Print out every record exactly as it appears.
Begin Data listing
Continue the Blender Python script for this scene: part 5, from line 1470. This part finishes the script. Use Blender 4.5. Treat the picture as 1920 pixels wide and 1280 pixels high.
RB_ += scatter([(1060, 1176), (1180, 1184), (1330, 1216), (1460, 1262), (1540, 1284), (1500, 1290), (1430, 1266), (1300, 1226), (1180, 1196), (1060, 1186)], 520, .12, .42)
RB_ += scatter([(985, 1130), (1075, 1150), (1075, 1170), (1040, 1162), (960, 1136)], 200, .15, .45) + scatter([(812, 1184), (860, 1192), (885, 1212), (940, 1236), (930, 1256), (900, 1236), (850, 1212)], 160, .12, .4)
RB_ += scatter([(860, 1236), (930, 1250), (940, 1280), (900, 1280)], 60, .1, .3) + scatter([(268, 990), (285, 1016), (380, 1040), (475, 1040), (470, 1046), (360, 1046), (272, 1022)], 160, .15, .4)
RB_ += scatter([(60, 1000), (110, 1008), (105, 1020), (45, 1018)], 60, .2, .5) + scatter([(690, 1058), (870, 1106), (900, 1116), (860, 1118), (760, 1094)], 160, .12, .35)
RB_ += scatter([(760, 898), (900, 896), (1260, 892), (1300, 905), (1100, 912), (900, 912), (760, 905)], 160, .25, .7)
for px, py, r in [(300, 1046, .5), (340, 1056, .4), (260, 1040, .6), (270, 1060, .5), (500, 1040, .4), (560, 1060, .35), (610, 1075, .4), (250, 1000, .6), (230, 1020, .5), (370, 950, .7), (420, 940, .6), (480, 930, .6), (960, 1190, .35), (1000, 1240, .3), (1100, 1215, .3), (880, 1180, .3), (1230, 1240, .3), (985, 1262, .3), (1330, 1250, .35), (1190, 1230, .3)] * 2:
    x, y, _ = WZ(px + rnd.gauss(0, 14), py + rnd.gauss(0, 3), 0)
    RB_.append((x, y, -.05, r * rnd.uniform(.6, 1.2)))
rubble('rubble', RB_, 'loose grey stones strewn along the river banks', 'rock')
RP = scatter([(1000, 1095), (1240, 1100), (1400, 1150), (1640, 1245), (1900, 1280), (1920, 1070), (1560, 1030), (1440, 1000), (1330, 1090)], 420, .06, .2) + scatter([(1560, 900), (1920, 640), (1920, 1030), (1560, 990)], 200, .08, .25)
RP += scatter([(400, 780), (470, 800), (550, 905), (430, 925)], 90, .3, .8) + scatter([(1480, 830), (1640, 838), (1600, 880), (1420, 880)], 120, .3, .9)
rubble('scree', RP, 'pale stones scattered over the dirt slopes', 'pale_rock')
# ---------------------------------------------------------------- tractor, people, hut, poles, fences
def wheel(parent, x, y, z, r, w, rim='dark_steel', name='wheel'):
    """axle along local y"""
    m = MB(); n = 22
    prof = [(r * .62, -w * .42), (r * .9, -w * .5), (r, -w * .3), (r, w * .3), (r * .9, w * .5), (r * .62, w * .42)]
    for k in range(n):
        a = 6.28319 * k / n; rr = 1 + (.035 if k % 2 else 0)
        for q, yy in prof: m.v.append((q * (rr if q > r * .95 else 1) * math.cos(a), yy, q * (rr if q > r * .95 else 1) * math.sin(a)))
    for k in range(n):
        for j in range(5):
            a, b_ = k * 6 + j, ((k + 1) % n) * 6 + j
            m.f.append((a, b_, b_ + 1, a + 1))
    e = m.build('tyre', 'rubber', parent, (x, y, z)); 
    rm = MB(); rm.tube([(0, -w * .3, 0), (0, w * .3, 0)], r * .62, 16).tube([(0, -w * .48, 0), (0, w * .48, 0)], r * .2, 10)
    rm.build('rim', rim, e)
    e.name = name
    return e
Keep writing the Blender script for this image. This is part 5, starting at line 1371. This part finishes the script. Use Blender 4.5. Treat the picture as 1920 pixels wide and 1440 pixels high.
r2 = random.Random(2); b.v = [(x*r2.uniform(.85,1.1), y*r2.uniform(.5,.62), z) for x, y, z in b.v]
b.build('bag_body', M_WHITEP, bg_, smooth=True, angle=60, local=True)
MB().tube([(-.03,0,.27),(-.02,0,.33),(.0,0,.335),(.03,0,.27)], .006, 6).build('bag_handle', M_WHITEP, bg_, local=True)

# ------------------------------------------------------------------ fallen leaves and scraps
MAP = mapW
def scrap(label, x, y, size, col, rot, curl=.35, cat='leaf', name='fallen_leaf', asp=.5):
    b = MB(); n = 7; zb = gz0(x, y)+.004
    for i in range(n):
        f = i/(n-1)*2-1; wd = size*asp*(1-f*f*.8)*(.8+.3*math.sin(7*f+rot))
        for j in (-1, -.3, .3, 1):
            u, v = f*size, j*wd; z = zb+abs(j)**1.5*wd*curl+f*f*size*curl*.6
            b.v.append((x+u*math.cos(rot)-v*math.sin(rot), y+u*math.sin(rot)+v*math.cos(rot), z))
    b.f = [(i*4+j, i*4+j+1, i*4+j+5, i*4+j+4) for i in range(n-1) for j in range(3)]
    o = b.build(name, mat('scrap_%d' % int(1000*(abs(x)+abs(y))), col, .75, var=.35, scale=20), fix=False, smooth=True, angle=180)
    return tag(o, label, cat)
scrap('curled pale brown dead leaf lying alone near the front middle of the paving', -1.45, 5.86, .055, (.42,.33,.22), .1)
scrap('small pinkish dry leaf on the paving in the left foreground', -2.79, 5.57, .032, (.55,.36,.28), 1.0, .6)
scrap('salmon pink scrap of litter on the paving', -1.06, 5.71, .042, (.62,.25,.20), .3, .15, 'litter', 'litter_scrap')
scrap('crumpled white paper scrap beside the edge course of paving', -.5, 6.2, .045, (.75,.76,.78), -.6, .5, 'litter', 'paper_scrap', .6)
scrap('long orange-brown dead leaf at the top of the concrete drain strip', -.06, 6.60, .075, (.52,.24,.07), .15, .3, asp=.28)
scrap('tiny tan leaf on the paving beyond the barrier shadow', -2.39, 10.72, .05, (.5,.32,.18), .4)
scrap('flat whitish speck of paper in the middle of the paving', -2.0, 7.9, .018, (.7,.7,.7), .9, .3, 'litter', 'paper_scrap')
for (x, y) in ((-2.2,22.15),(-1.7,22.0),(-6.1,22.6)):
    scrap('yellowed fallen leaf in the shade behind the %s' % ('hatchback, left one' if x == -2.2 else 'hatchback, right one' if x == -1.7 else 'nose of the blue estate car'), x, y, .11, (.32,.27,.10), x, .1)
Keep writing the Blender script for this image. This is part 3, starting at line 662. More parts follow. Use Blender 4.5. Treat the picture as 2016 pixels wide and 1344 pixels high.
End Data listing
§ **The result**:
Continue the Blender Python script for this scene: part 5, from line 1470. This part finishes the script. Use Blender 4.5. Treat the picture as 1920 pixels wide and 1280 pixels high.
RB_ += scatter([(1060, 1176), (1180, 1184), (1330, 1216), (1460, 1262), (1540, 1284), (1500, 1290), (1430, 1266), (1300, 1226), (1180, 1196), (1060, 1186)], 520, .12, .42)
RB_ += scatter([(985, 1130), (1075, 1150), (1075, 1170), (1040, 1162), (960, 1136)], 200, .15, .45) + scatter([(812, 1184), (860, 1192), (885, 1212), (940, 1236), (930, 1256), (900, 1236), (850, 1212)], 160, .12, .4)
RB_ += scatter([(860, 1236), (930, 1250), (940, 1280), (900, 1280)], 60, .1, .3) + scatter([(268, 990), (285, 1016), (380, 1040), (475, 1040), (470, 1046), (360, 1046), (272, 1022)], 160, .15, .4)
RB_ += scatter([(60, 1000), (110, 1008), (105, 1020), (45, 1018)], 60, .2, .5) + scatter([(690, 1058), (870, 1106), (900, 1116), (860, 1118), (760, 1094)], 160, .12, .35)
RB_ += scatter([(760, 898), (900, 896), (1260, 892), (1300, 905), (1100, 912), (900, 912), (760, 905)], 160, .25, .7)
for px, py, r in [(300, 1046, .5), (340, 1056, .4), (260, 1040, .6), (270, 1060, .5), (500, 1040, .4), (560, 1060, .35), (610, 1075, .4), (250, 1000, .6), (230, 1020, .5), (370, 950, .7), (420, 940, .6), (480, 930, .6), (960, 1190, .35), (1000, 1240, .3), (1100, 1215, .3), (880, 1180, .3), (1230, 1240, .3), (985, 1262, .3), (1330, 1250, .35), (1190, 1230, .3)] * 2:
    x, y, _ = WZ(px + rnd.gauss(0, 14), py + rnd.gauss(0, 3), 0)
    RB_.append((x, y, -.05, r * rnd.uniform(.6, 1.2)))
rubble('rubble', RB_, 'loose grey stones strewn along the river banks', 'rock')
RP = scatter([(1000, 1095), (1240, 1100), (1400, 1150), (1640, 1245), (1900, 1280), (1920, 1070), (1560, 1030), (1440, 1000), (1330, 1090)], 420, .06, .2) + scatter([(1560, 900), (1920, 640), (1920, 1030), (1560, 990)], 200, .08, .25)
RP += scatter([(400, 780), (470, 800), (550, 905), (430, 925)], 90, .3, .8) + scatter([(1480, 830), (1640, 838), (1600, 880), (1420, 880)], 120, .3, .9)
rubble('scree', RP, 'pale stones scattered over the dirt slopes', 'pale_rock')
# ---------------------------------------------------------------- tractor, people, hut, poles, fences
def wheel(parent, x, y, z, r, w, rim='dark_steel', name='wheel'):
    """axle along local y"""
    m = MB(); n = 22
    prof = [(r * .62, -w * .42), (r * .9, -w * .5), (r, -w * .3), (r, w * .3), (r * .9, w * .5), (r * .62, w * .42)]
    for k in range(n):
        a = 6.28319 * k / n; rr = 1 + (.035 if k % 2 else 0)
        for q, yy in prof: m.v.append((q * (rr if q > r * .95 else 1) * math.cos(a), yy, q * (rr if q > r * .95 else 1) * math.sin(a)))
    for k in range(n):
        for j in range(5):
            a, b_ = k * 6 + j, ((k + 1) % n) * 6 + j
            m.f.append((a, b_, b_ + 1, a + 1))
    e = m.build('tyre', 'rubber', parent, (x, y, z)); 
    rm = MB(); rm.tube([(0, -w * .3, 0), (0, w * .3, 0)], r * .62, 16).tube([(0, -w * .48, 0), (0, w * .48, 0)], r * .2, 10)
    rm.build('rim', rim, e)
    e.name = name
    return e
Keep writing the Blender script for this image. This is part 5, starting at line 1371. This part finishes the script. Use Blender 4.5. Treat the picture as 1920 pixels wide and 1440 pixels high.
r2 = random.Random(2); b.v = [(x*r2.uniform(.85,1.1), y*r2.uniform(.5,.62), z) for x, y, z in b.v]
b.build('bag_body', M_WHITEP, bg_, smooth=True, angle=60, local=True)
MB().tube([(-.03,0,.27),(-.02,0,.33),(.0,0,.335),(.03,0,.27)], .006, 6).build('bag_handle', M_WHITEP, bg_, local=True)

# ------------------------------------------------------------------ fallen leaves and scraps
MAP = mapW
def scrap(label, x, y, size, col, rot, curl=.35, cat='leaf', name='fallen_leaf', asp=.5):
    b = MB(); n = 7; zb = gz0(x, y)+.004
    for i in range(n):
        f = i/(n-1)*2-1; wd = size*asp*(1-f*f*.8)*(.8+.3*math.sin(7*f+rot))
        for j in (-1, -.3, .3, 1):
            u, v = f*size, j*wd; z = zb+abs(j)**1.5*wd*curl+f*f*size*curl*.6
            b.v.append((x+u*math.cos(rot)-v*math.sin(rot), y+u*math.sin(rot)+v*math.cos(rot), z))
    b.f = [(i*4+j, i*4+j+1, i*4+j+5, i*4+j+4) for i in range(n-1) for j in range(3)]
    o = b.build(name, mat('scrap_%d' % int(1000*(abs(x)+abs(y))), col, .75, var=.35, scale=20), fix=False, smooth=True, angle=180)
    return tag(o, label, cat)
scrap('curled pale brown dead leaf lying alone near the front middle of the paving', -1.45, 5.86, .055, (.42,.33,.22), .1)
scrap('small pinkish dry leaf on the paving in the left foreground', -2.79, 5.57, .032, (.55,.36,.28), 1.0, .6)
scrap('salmon pink scrap of litter on the paving', -1.06, 5.71, .042, (.62,.25,.20), .3, .15, 'litter', 'litter_scrap')
scrap('crumpled white paper scrap beside the edge course of paving', -.5, 6.2, .045, (.75,.76,.78), -.6, .5, 'litter', 'paper_scrap', .6)
scrap('long orange-brown dead leaf at the top of the concrete drain strip', -.06, 6.60, .075, (.52,.24,.07), .15, .3, asp=.28)
scrap('tiny tan leaf on the paving beyond the barrier shadow', -2.39, 10.72, .05, (.5,.32,.18), .4)
scrap('flat whitish speck of paper in the middle of the paving', -2.0, 7.9, .018, (.7,.7,.7), .9, .3, 'litter', 'paper_scrap')
for (x, y) in ((-2.2,22.15),(-1.7,22.0),(-6.1,22.6)):
    scrap('yellowed fallen leaf in the shade behind the %s' % ('hatchback, left one' if x == -2.2 else 'hatchback, right one' if x == -1.7 else 'nose of the blue estate car'), x, y, .11, (.32,.27,.10), x, .1)
Keep writing the Blender script for this image. This is part 3, starting at line 662. More parts follow. Use Blender 4.5. Treat the picture as 2016 pixels wide and 1344 pixels high.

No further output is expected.